Spice and Spirit

Spice and Spirit: The Complete Kosher Jewish Cookbook

by: Tzuvia Emmer and Tziporah Reitman

January 1, 1990, Lubavitch Women’s Kosher Cookbook Publications

575 pages

Review by: E. Broderick

As you might have guessed, my books are cherished and I do not part with them easily. Cookbooks especially so. I actually have a decent size collection with a special cabinet to store them. But today I’m going to tell you about the time I sold one. You see, I’d accidentally wound up with two copies of Spice and Spirit by Tzuvia Emmer and Tziporah Reitman. As I prepared to move out for college I purchased one for myself, and unbeknownst to me my mother did too. I put the extra book up on a resale site (remember, I was a broke college student) but I couldn’t really bear to part with it, so I listed it for a ridiculous amount of money. And then a month later someone bought it. 

Now why was this person willing to pay an obscene amount of money for one cookbook, and why did I refuse to sell them my second copy when they offered even more money for it? Well, Spice and Spirit is kind of a classic and it had gone temporarily out of print right after I bought it. There’s a reason my mother and I both thought it was important to have a copy of my own in my apartment. This book has literally been gifted by scores of Ashkenazi women to their daughters as they got married, or to any relative when they moved out on their own for the first time. I knew it would come back in print (you can easily buy it now for about $35 American), but I didn’t want to go even a few months without it. Neither did the mystery purchaser who said their daughter was getting married in a week. The second copy would have gone to their niece in a similar situation. 

Why? Why is a cookbook which doesn’t even have pictures such a hot ticket? Why does it continue to sell even thirty years after publication?

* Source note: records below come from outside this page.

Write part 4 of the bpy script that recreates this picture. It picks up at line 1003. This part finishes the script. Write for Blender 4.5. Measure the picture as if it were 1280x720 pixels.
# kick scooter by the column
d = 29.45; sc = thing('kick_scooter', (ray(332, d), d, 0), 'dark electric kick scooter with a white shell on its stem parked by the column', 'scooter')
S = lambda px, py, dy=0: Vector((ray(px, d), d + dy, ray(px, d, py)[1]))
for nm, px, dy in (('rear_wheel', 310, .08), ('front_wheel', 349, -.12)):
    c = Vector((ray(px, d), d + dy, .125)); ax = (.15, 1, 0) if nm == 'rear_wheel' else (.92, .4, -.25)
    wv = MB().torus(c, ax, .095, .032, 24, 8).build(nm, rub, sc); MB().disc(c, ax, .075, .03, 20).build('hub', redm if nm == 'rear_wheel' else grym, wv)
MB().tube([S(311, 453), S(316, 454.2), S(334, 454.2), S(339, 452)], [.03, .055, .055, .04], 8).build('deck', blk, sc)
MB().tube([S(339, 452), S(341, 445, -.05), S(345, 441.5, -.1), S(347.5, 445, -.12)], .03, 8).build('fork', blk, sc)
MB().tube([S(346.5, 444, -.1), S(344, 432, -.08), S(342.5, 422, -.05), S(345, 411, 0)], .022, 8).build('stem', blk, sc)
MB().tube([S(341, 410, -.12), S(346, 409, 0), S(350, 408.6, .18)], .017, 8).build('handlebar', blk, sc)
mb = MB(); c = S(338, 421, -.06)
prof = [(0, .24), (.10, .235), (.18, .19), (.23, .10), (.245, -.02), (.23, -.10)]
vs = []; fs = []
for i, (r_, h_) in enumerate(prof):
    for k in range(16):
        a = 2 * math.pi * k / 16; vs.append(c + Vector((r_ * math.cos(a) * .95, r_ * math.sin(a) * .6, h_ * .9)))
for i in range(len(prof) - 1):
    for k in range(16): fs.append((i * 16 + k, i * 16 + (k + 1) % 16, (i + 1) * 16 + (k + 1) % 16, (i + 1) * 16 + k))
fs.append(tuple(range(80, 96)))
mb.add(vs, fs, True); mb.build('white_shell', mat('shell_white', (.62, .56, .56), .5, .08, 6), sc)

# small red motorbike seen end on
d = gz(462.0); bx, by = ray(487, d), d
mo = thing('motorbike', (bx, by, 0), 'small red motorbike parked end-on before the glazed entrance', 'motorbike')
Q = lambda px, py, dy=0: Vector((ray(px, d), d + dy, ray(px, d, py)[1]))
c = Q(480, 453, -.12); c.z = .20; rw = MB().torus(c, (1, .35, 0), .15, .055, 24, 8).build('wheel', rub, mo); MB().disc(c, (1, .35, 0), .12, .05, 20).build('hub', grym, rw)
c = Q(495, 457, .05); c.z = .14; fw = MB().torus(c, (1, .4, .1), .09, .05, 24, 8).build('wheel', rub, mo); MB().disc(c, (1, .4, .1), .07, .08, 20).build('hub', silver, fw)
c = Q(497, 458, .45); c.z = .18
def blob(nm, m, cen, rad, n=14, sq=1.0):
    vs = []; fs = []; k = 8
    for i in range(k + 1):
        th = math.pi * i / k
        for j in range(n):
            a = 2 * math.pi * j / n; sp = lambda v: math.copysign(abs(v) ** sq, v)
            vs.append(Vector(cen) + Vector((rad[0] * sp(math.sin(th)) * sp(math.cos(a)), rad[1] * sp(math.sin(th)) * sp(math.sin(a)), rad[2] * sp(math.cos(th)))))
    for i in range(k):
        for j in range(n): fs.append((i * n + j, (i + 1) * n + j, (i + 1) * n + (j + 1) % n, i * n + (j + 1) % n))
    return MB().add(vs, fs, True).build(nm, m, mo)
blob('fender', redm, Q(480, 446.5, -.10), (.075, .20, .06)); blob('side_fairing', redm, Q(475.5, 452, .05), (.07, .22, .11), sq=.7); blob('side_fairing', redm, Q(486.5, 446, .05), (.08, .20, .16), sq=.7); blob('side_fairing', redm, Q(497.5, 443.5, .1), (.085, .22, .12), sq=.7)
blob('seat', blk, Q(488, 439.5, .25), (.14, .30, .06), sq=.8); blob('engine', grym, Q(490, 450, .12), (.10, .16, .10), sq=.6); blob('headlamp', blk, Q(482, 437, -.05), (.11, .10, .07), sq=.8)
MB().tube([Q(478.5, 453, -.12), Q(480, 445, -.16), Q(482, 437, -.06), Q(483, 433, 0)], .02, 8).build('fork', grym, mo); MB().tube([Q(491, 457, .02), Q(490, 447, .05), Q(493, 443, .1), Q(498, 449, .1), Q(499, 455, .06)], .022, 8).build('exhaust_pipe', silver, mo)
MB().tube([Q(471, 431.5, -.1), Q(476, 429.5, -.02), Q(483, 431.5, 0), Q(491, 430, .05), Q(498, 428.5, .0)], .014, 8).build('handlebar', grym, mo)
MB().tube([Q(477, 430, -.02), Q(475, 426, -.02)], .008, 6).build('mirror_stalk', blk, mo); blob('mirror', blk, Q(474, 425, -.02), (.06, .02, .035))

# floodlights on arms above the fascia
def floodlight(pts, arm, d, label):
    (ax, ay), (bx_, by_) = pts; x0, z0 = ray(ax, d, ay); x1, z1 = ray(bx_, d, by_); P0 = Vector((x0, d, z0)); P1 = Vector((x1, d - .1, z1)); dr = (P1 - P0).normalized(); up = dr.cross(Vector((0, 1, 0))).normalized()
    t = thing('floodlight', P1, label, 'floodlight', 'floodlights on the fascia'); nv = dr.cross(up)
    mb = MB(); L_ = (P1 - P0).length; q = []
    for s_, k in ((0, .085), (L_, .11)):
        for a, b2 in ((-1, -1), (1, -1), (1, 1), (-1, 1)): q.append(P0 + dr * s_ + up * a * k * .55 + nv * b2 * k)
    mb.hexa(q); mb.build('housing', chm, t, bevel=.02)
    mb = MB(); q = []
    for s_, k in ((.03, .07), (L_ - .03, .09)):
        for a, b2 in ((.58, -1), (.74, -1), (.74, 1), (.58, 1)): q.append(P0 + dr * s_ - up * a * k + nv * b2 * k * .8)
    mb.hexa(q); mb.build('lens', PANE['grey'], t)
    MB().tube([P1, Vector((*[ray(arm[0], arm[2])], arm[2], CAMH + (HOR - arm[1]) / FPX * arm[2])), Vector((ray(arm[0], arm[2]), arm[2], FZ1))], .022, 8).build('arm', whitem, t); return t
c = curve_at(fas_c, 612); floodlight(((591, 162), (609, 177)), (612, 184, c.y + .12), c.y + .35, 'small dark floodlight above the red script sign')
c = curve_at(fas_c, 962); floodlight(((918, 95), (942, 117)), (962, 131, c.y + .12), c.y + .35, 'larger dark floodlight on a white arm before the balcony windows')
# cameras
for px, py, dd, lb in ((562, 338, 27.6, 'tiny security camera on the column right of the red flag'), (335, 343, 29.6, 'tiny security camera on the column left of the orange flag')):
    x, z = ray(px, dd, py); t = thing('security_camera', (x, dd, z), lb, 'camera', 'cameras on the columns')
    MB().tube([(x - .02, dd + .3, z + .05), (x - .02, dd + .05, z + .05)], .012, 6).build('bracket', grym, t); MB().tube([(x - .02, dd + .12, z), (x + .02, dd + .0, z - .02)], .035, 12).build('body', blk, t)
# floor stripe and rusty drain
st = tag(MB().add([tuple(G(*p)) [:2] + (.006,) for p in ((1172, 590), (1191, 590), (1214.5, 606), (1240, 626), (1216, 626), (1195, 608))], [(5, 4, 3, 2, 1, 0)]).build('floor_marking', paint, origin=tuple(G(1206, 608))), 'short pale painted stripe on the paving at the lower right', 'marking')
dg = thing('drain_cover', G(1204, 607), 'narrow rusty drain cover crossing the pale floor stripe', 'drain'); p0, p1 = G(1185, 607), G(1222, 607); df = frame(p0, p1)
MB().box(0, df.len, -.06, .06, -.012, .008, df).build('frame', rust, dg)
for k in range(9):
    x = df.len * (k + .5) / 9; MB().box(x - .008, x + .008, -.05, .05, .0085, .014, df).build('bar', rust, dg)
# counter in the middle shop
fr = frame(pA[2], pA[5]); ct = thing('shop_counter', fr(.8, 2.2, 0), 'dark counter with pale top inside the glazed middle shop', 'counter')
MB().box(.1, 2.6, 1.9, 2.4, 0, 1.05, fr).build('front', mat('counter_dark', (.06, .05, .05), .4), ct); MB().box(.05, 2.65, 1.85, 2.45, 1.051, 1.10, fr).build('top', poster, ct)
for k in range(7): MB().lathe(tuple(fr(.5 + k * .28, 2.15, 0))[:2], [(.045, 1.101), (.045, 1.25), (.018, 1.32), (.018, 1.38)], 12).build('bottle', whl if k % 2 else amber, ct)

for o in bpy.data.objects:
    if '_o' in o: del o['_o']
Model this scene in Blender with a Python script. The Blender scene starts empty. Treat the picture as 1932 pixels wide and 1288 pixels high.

Before the recipe sections, there is a thorough explanation of Jewish Asheknazi customs including things that only come up once a year and thus can easily be forgotten – like whether we make one or two blessings over the candles on the second day of Sukkot and Passover. Albeit, from a largely Lubavitch perspective. I grew up in a religious household. I was taught these things in school. My mother had learned them at her mother’s knee. Still we always felt the need to double check in the book. I still sometimes do, and the nostalgia of that, the connection to so many women who have used the same text for this exact reason across generations, is not something I’m willing to put a price tag on. So I kept my book. I do not regret it. 

Now, I mentioned the book does not have photos – it was conceived and printed before the days of kosher cookbooks with full page glossy food photos- but it does contain really useful sketches of techniques, including different ways to braid and shape challah. They are easy to follow, and produce a great result. Spice and Spirit is also is jam packed full of traditional and modern Ashkenazi recipes. My copy has a sticky note in the front cover where I have written, in extremely cramped handwriting, all the recipes other people have told me are tried and true. It grows so fast I have added a second one and I’m still working my way through it. So which ones can I personally recommend? The mushroom barley soup is simple but delicious. I make it all the time and it never disappoints. The black and white cookies are fairly fool proof, and the variety of kugels is unmatched. 

I knew the laws of kashrut inside and out when I first got my own kitchen, but I had relatively little experience actually cooking. My mother didn’t enjoy it much (something I learned later and still laugh about given the discovery that I do enjoy it quite a bit). This book taught me the ropes.. And it did so with some simple pencil drawings and no nonsense recipes that avoided what we called “patchke” (a million ingredients, steps, and gadgets and pans that will later need to be washed). It’s a stalwart of Ashkenaz cooking and can also be enjoyed by Sephardic and Mizrahi Jews – or non Jews – who enjoy Ashkenaz food. To me these recipes taste like home.